The lower interest income, the bank said, was due to volume decline as well as lower margins on account of declining interest rates.
The Central Bank, in recent months, lowered the Central Bank Rate from a high of 13 per cent in early 2024 to 9.5 per cent this month, with banks taking the cue and lowering their lending rates.
Stan Chart, however, registered growth in interest income from government securities.
“The directors are pleased to announce the payment of an interim dividend of Sh8 for every ordinary share of Sh5 to be paid to shareholders on the register as at the close of business on 11 September 2025 and will be paid on or about 7 October 2025,” said Chief Executive Kariuki Ngari.
“This leaves our total capital ratio at 19.7 per cent and 520 basis points (5.2 per cent) above the regulatory minimum, providing a strong base to continue supporting our clients’ borrowing needs as interest rates continue to ease.”
The bank also said that its non-interest income decreased by 29 per cent owing to a decline in transactional volumes and margins in transaction services, markets and wealth solutions.

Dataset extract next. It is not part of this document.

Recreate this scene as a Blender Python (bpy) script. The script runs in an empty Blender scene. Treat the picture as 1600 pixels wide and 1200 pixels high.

This was partly mitigated by growth in trading income and wealth solutions.
Its operating expenses remained flat, which it attributed to prudent cost management, investments to fund business growth and digital capabilities continuing to deliver efficiencies.
Impairment losses on loans and advances reduced 25 per cent, which the bank said was due to high recovery rates as well as prudent oversight of the loan book and a continued focus on asset quality.
The bank said that its balance sheet remains strong, highly liquid and well capitalised.
“The Kenyan economic environment remains stable with low inflation, stable currency and lower interest rates. However, we are conscious of the headwinds associated with growing complexities and uncertainties in the global macroeconomic environment,” said Ngari.
“We remain resolute in the belief in the strength of our strategy and resilience of our people in supporting our clients navigate these challenging times.”